• WHAT IS EXPECTED: Write out each line that follows exactly as it stands, without the pictures.

• PROVIDED DATA:
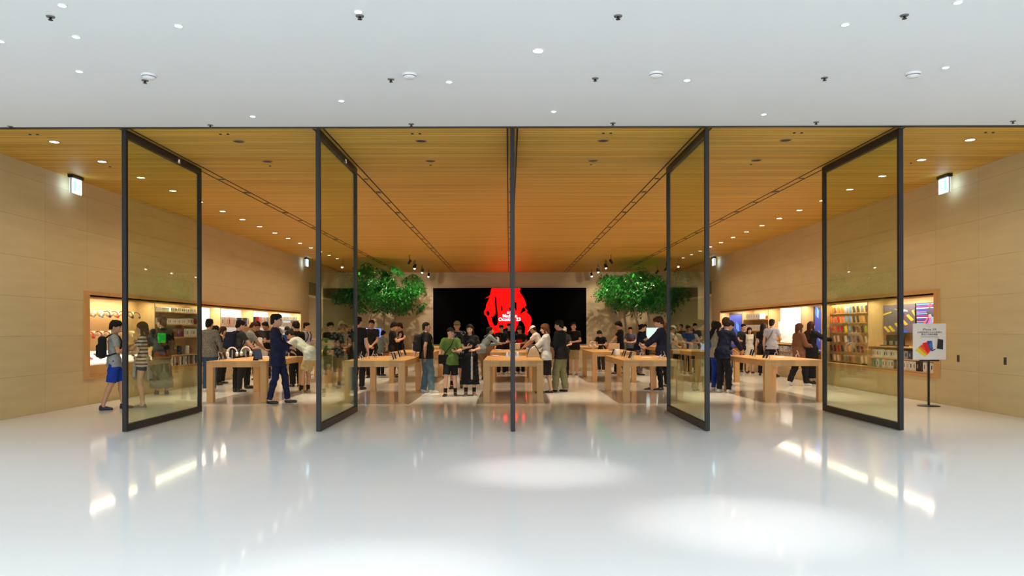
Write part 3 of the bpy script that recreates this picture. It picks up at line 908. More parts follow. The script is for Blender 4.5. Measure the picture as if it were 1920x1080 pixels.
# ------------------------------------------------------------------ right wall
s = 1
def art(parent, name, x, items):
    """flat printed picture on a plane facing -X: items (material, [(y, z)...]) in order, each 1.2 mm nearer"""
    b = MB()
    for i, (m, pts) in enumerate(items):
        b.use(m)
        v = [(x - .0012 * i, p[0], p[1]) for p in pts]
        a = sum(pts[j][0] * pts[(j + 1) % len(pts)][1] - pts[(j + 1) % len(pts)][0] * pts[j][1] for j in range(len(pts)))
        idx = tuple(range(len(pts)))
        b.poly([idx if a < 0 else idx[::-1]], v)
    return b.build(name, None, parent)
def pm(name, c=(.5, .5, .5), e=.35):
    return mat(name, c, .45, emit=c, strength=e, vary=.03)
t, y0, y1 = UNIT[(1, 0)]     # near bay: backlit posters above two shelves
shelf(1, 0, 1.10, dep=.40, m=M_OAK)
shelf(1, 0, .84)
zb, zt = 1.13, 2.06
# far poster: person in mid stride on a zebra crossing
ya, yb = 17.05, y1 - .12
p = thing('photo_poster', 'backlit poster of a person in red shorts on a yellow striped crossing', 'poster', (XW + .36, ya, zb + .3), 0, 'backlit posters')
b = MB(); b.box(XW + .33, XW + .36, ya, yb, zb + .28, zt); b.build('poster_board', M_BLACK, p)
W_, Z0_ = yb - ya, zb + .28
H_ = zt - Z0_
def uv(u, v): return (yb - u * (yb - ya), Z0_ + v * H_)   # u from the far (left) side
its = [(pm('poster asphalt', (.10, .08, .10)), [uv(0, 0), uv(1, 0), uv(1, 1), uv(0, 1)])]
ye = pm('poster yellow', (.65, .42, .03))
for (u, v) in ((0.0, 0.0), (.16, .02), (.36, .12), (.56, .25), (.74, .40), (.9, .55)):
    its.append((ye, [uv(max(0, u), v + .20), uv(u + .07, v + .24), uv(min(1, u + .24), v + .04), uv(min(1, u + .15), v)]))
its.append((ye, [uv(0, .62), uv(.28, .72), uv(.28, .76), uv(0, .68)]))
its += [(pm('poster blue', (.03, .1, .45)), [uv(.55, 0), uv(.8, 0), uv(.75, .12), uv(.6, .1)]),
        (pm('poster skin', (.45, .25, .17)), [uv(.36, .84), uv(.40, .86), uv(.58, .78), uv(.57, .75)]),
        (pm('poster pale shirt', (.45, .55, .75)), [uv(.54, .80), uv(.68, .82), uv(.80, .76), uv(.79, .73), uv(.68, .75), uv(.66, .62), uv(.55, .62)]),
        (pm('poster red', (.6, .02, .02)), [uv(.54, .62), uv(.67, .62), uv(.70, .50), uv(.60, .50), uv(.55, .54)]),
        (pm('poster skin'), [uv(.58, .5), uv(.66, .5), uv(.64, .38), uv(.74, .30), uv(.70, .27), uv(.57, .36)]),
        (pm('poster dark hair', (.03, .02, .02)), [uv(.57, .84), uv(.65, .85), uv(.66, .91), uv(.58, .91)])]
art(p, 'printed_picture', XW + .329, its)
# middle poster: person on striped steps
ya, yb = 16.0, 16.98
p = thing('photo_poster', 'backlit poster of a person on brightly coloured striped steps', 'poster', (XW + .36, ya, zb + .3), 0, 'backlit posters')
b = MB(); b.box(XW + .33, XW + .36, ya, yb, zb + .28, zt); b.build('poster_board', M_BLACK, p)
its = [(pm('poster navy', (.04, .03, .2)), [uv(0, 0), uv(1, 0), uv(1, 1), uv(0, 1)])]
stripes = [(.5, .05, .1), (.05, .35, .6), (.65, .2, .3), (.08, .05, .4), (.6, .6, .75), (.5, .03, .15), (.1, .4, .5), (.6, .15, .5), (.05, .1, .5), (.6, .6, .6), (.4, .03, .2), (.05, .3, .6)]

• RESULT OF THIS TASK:
Write part 3 of the bpy script that recreates this picture. It picks up at line 908. More parts follow. The script is for Blender 4.5. Measure the picture as if it were 1920x1080 pixels.
# ------------------------------------------------------------------ right wall
s = 1
def art(parent, name, x, items):
    """flat printed picture on a plane facing -X: items (material, [(y, z)...]) in order, each 1.2 mm nearer"""
    b = MB()
    for i, (m, pts) in enumerate(items):
        b.use(m)
        v = [(x - .0012 * i, p[0], p[1]) for p in pts]
        a = sum(pts[j][0] * pts[(j + 1) % len(pts)][1] - pts[(j + 1) % len(pts)][0] * pts[j][1] for j in range(len(pts)))
        idx = tuple(range(len(pts)))
        b.poly([idx if a < 0 else idx[::-1]], v)
    return b.build(name, None, parent)
def pm(name, c=(.5, .5, .5), e=.35):
    return mat(name, c, .45, emit=c, strength=e, vary=.03)
t, y0, y1 = UNIT[(1, 0)]     # near bay: backlit posters above two shelves
shelf(1, 0, 1.10, dep=.40, m=M_OAK)
shelf(1, 0, .84)
zb, zt = 1.13, 2.06
# far poster: person in mid stride on a zebra crossing
ya, yb = 17.05, y1 - .12
p = thing('photo_poster', 'backlit poster of a person in red shorts on a yellow striped crossing', 'poster', (XW + .36, ya, zb + .3), 0, 'backlit posters')
b = MB(); b.box(XW + .33, XW + .36, ya, yb, zb + .28, zt); b.build('poster_board', M_BLACK, p)
W_, Z0_ = yb - ya, zb + .28
H_ = zt - Z0_
def uv(u, v): return (yb - u * (yb - ya), Z0_ + v * H_)   # u from the far (left) side
its = [(pm('poster asphalt', (.10, .08, .10)), [uv(0, 0), uv(1, 0), uv(1, 1), uv(0, 1)])]
ye = pm('poster yellow', (.65, .42, .03))
for (u, v) in ((0.0, 0.0), (.16, .02), (.36, .12), (.56, .25), (.74, .40), (.9, .55)):
    its.append((ye, [uv(max(0, u), v + .20), uv(u + .07, v + .24), uv(min(1, u + .24), v + .04), uv(min(1, u + .15), v)]))
its.append((ye, [uv(0, .62), uv(.28, .72), uv(.28, .76), uv(0, .68)]))
its += [(pm('poster blue', (.03, .1, .45)), [uv(.55, 0), uv(.8, 0), uv(.75, .12), uv(.6, .1)]),
        (pm('poster skin', (.45, .25, .17)), [uv(.36, .84), uv(.40, .86), uv(.58, .78), uv(.57, .75)]),
        (pm('poster pale shirt', (.45, .55, .75)), [uv(.54, .80), uv(.68, .82), uv(.80, .76), uv(.79, .73), uv(.68, .75), uv(.66, .62), uv(.55, .62)]),
        (pm('poster red', (.6, .02, .02)), [uv(.54, .62), uv(.67, .62), uv(.70, .50), uv(.60, .50), uv(.55, .54)]),
        (pm('poster skin'), [uv(.58, .5), uv(.66, .5), uv(.64, .38), uv(.74, .30), uv(.70, .27), uv(.57, .36)]),
        (pm('poster dark hair', (.03, .02, .02)), [uv(.57, .84), uv(.65, .85), uv(.66, .91), uv(.58, .91)])]
art(p, 'printed_picture', XW + .329, its)
# middle poster: person on striped steps
ya, yb = 16.0, 16.98
p = thing('photo_poster', 'backlit poster of a person on brightly coloured striped steps', 'poster', (XW + .36, ya, zb + .3), 0, 'backlit posters')
b = MB(); b.box(XW + .33, XW + .36, ya, yb, zb + .28, zt); b.build('poster_board', M_BLACK, p)
its = [(pm('poster navy', (.04, .03, .2)), [uv(0, 0), uv(1, 0), uv(1, 1), uv(0, 1)])]
stripes = [(.5, .05, .1), (.05, .35, .6), (.65, .2, .3), (.08, .05, .4), (.6, .6, .75), (.5, .03, .15), (.1, .4, .5), (.6, .15, .5), (.05, .1, .5), (.6, .6, .6), (.4, .03, .2), (.05, .3, .6)]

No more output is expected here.